The last few weeks of my research were spent wrestling with the idea of merchants in seventeenth century New England. I read Bernard Bailyn’s The New England Merchants in the Seventeenth Century, as well as excerpts from the Massachusetts Historical Society’s collections of letters from the Mathers to leaders in the Bay Colony during this time. Most of my research up to this point had been spent studying the religious beliefs of New England settlers, and their relationships with the Native Americans, as well as their beliefs about government and their thoughts on England. As someone who is very interested in culture, the self, and religion, it was hard for me to delve into such a thorough look at the influence of economics and the merchant class during this time.

Because of my aforementioned interests, I was very curious as to Bailyn’s explanation of the dichotomous belief structure amongst merchants which prized independence from the mother country while simultaneously trying to recreate life in England as much as possible. I’m also interested in the inverse relationship between the growth of commercialism and the health of Puritan society. Merchants weren’t necessarily against Puritanism, but economic viability was often enhanced when religious rigidity waned. I think that this is something that we still see today, and it gets the Marx gears turning in my brain. How does the capitalist mode of production affect an individual or a group’s ability to maintain their faith? Weber would argue that the health of Protestantism in England and the American colonies actually created an inclination for capitalist tendencies. Puritan New England seems to be a great study in how the efforts to lead a holistic life where spirituality was woven into every aspect of the societal fabric did not pan out as they had wished. And is this because the need to form an independent (or semi-independent) economy from England required less of a market that catered to the health of the society and more of a market that could compete with England’s growing idea of ‘empire’ after the Restoration?

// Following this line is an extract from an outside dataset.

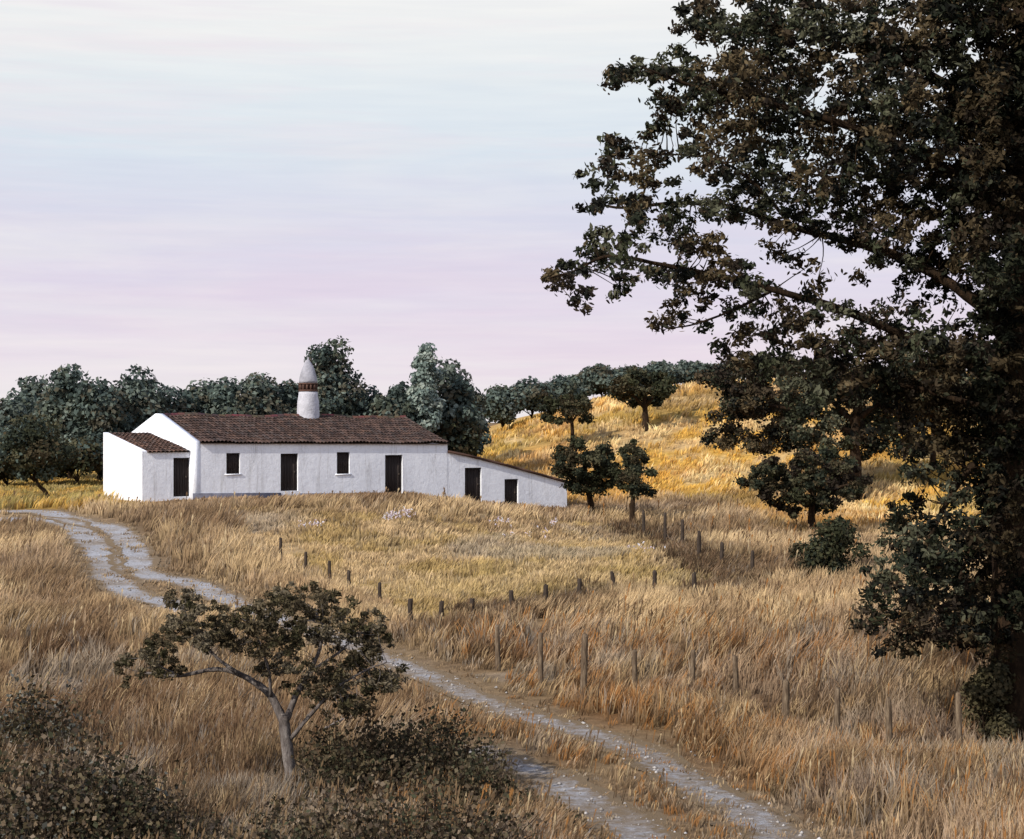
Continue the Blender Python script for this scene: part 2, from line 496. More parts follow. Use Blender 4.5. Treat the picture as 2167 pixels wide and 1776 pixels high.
# loose stones lying in and beside the ruts
SV, SF = [], []; srng = np.random.default_rng(33)
ico = np.array([(0, 0, .7), (.9, 0, .1), (.28, .85, .12), (-.72, .52, .1), (-.72, -.52, .12), (.28, -.85, .1), (0, 0, -.5)])
for path in (rut_r, rut_l1, rut_l2):
    for i in range(len(path) - 1):
        seg = np.linalg.norm(path[i + 1] - path[i])
        for k in range(srng.poisson(seg * (16 if path[i][1] < 62 else 7))):
            p = path[i] + (path[i + 1] - path[i]) * srng.random(); p = p + np.array([srng.normal() * .5, srng.normal() * .5, 0])
            z = sheet(p[0], p[1]) + .02; r = .016 + .05 * srng.random() ** 3
            b0 = len(SV); R_ = srng.random() * 6.28; c_, s_ = math.cos(R_), math.sin(R_)
            for v in ico * (r * srng.uniform(.7, 1.3, (7, 3))): SV.append((p[0] + c_ * v[0] - s_ * v[1], p[1] + s_ * v[0] + c_ * v[1], z + v[2]))
            for q in range(5): SF.append((b0, b0 + 1 + q, b0 + 1 + (q + 1) % 5)); SF.append((b0 + 6, b0 + 1 + (q + 1) % 5, b0 + 1 + q))
tag(np_mesh('loose_stones', np.array(SV), [i for f in SF for i in f], [3] * len(SF), M['stone']), 'small pale loose stones scattered along the wheel ruts of the track', 'stones', kind='stuff')

# ------------------------------------------------------------------ grass blades
def blades(n_tuft, per, ylo, yhi, hs=1.0, seed=1, line=None):
    r = np.random.default_rng(seed)
    u = r.random(n_tuft)
    y = 1 / (1 / ylo + (1 / yhi - 1 / ylo) * u)          # thinner with distance
    x = (r.random(n_tuft) * 2 - 1) * (y * .2867 * 1.12 + 2.5)
    if line is not None:                              # a strip of weeds along fence lines
        i = r.integers(0, len(line) - 1, n_tuft); t = r.random((n_tuft, 1))
        q = line[i] * (1 - t) + line[i + 1] * t
        x = q[:, 0] + r.normal(0, .55, n_tuft); y = q[:, 1] - .35 + r.normal(0, .75, n_tuft)
    c, h, d = cover(x, y)
    if line is not None:
        d = sstep(.36, .52, fbm(x, y, 2.4, 90.)) * .9; h = .34 + .22 * r.random(n_tuft)
        c = np.where(r.random((n_tuft, 1)) < .6, PAL['dark'] * 1.15, PAL['brown'] * .85)
    keep = r.random(n_tuft) < d
    x, y, c, h = x[keep], y[keep], c[keep], h[keep]
    n = len(x)
    lean = np.column_stack([.20 + .8 * (fbm(x, y, 3.5, 40.) - .45) + r.normal(0, .20, n), .5 * (fbm(x, y, 3.5, 47.) - .5) + r.normal(0, .18, n)])
    c = c * (0.70 + .60 * r.random((n, 1)))
    q = r.random(n); fore = (y < 60)
    for lo, hi, k, wgt in ((0, .10, 'brown', .75), (.10, .17, 'pink', .6), (.17, .23, 'grey', .6), (.23, .30, 'straw', .7), (.30, .34, 'dark', .7)):
        c = lerp(c, PAL[k], wgt * ((q >= lo) & (q < hi)) * np.where(fore, 1.0, .6))
    rr = (q > .84) & fore & (x > -2.5) & (fbm(x, y, 3.2, 21.) > .46)
    c = lerp(c, PAL['rust'] * 1.15, .85 * rr)
    idx = np.repeat(np.arange(n), per)
    m = len(idx)
    sp = .05 + .0011 * y[idx]
    bx = x[idx] + r.normal(0, 1, m) * sp; by = y[idx] + r.normal(0, 1, m) * sp
    bz = ground(bx, by) - .02
    hh = h[idx] * hs * (.55 + .75 * r.random(m))
    ln = lean[idx] + r.normal(0, .17, (m, 2))
    tip = np.column_stack([bx + ln[:, 0] * hh, by + ln[:, 1] * hh, bz + hh])
    mid = np.column_stack([bx + ln[:, 0] * hh * .38, by + ln[:, 1] * hh * .38, bz + hh * .58])
    base = np.column_stack([bx, by, bz])
    a = r.normal(0, .5, m)
    w = np.column_stack([np.cos(a), np.sin(a), np.zeros(m)]) * (np.maximum(.010, .00026 * y[idx]) * (.7 + .7 * r.random(m)))[:, None]
    V = np.stack([base - w * .9, base + w * .9, mid + w, mid - w, tip], 1).reshape(-1, 3)
    cc = c[idx] * (.85 + .3 * r.random((m, 1)))
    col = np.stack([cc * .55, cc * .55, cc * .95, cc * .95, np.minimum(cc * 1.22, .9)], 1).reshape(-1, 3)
    k = np.arange(m)[:, None] * 5
    loops = np.concatenate([k + 0, k + 1, k + 2, k + 3, k + 3, k + 2, k + 4], 1).ravel()
    lens = np.tile([4, 3], m)
    return V, loops, lens, col


def grass(name, label, *a, **k):
    V, l, n, c = blades(*a, **k)
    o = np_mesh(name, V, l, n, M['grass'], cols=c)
    return tag(o, label, 'grass', kind='stuff')


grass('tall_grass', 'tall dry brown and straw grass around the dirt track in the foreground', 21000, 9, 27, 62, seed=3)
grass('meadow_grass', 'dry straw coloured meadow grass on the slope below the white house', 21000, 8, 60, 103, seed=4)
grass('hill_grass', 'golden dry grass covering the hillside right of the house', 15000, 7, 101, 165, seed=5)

dense = lambda P, k: smooth_path(P, k)
tag(np_mesh('fence_weeds', *(lambda b: (b[0], b[1], b[2], M['grass'], None, b[3]))(blades(2600, 9, 50, 110, seed=8, line=np.vstack([dense(fence_right, 3)])))), 'dark brown weeds along the fence at the foot of the hill', 'weeds', kind='stuff')
tag(np_mesh('fence_weeds', *(lambda b: (b[0], b[1], b[2], M['grass'], None, b[3]))(blades(1500, 9, 50, 110, seed=9, line=dense(fence_mid[14:], 2)))), 'dark brown weeds along the lower edge of the paddock', 'weeds', kind='stuff')

# taller dead stalks with seed heads and dark weeds standing in the grass
def stalks(n, ylo, yhi, seed):
    r = np.random.default_rng(seed)
    y = 1 / (1 / ylo + (1 / yhi - 1 / ylo) * r.random(n)); x = (r.random(n) * 2 - 1) * (y * .2867 * 1.1 + 2)
    keep = (fbm(x, y, 3.0, 81.) > .50) & (r.random(n) < .85)
    x, y = x[keep], y[keep]; c, h, d = cover(x, y); k = (d > .4) & ~inside(x, y, paddock) & (seg_dist(x, y, fence_near) > 2.2) & (seg_dist(x, y, fence_mid) > 1.6) & (seg_dist(x, y, fence_right) > 1.6); x, y, c, h = x[k], y[k], c[k], h[k]; n = len(x)
    z = ground(x, y); hh = np.maximum(h, .22) * r.uniform(1.1, 1.75, n); lx, ly = r.normal(.14, .14, n), r.normal(0, .14, n)
    w = np.maximum(.007, .00020 * y)
    b = np.column_stack([x, y, z]); t = b + np.column_stack([lx * hh, ly * hh, hh]); m1 = b + np.column_stack([lx * hh * .8, ly * hh * .8, hh * .80]); m2 = b + np.column_stack([lx * hh * .9, ly * hh * .9, hh * .9])
    u = np.column_stack([w, np.zeros(n), np.zeros(n)])
    V = np.stack([b - u, b + u, m1 + u, m1 - u, m2 + u * 2.6, t, m2 - u * 2.6], 1).reshape(-1, 3)
    k = np.arange(n)[:, None] * 7
    loops = np.concatenate([k, k + 1, k + 2, k + 3, k + 3, k + 2, k + 4, k + 5, k + 6], 1).ravel(); lens = np.tile([4, 5], n)
    q = r.random(n)[:, None]
    base = np.where(q < .45, PAL['dark'] * 1.3, np.where(q < .7, PAL['brown'], np.where((q < .82) | (x[:, None] < -1), PAL['cream'] * .72, PAL['rust'])))
    head = np.where(q < .45, PAL['brown'], np.where(q < .7, PAL['tan'], np.where((q < .82) | (x[:, None] < -1), PAL['cream'] * .85, PAL['rust'] * 1.2)))
    dk = ((x < -1) & (y < 50))[:, None]; head = np.where(dk, PAL['tan'] * .62, head); base = np.where(dk, PAL['brown'], base)
    col = np.stack([base * .6, base * .6, base, base, head, head, head], 1).reshape(-1, 3)
    return V, loops, lens, col


V_, l_, n_, c_ = stalks(11000, 26, 104, 12)
tag(np_mesh('dry_weeds', V_, l_, n_, M['grass'], cols=c_), 'dead stalks with dark and cream seed heads standing above the dry grass', 'weeds', kind='stuff')

# ------------------------------------------------------------------ leaves
HEX = np.array([(0, -.55), (.20, -.28), (.24, .10), (.10, .42), (0, .60), (-.17, .30), (-.25, .02), (-.15, -.34)])
KITE = np.array([(0, -.5), (.36, -.02), (0, .5), (-.36, .02)])


def leaves(name, ctr, nrm, size, col, parent, shape=KITE, mat=None):
    n = len(ctr); k = len(shape)
    nrm = nrm / (np.linalg.norm(nrm, axis=1, keepdims=True) + 1e-9)
    rv = rng.normal(size=(n, 3)); t = np.cross(nrm, rv); t /= np.linalg.norm(t, axis=1, keepdims=True) + 1e-9
    b = np.cross(nrm, t)
    V = ctr[:, None, :] + size[:, None, None] * (shape[None, :, 0, None] * t[:, None, :] + shape[None, :, 1, None] * b[:, None, :])
    V = V + nrm[:, None, :] * (size[:, None] * .25 * np.abs(shape[None, :, 0]))[:, :, None]
    return np_mesh(name, V.reshape(-1, 3), np.arange(n * k), np.full(n, k), mat or M['leaf'], parent, np.repeat(col, k, axis=0))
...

These are my questions. I think that I am getting a better idea of how to synthesize the various books I am reading into a more broad, macro look at social structures during this time, but I am going to turn now to more of a specific look at Comparative and Historical Sociology methodology to get a better picture. I will be reading Barrington Moore, Jr.’s Social Origins of Dictatorship and Democracy, as this book is considered a foundational document in the rebirth of Comparative and Historical Sociology in the 1960s, 70s and 80s.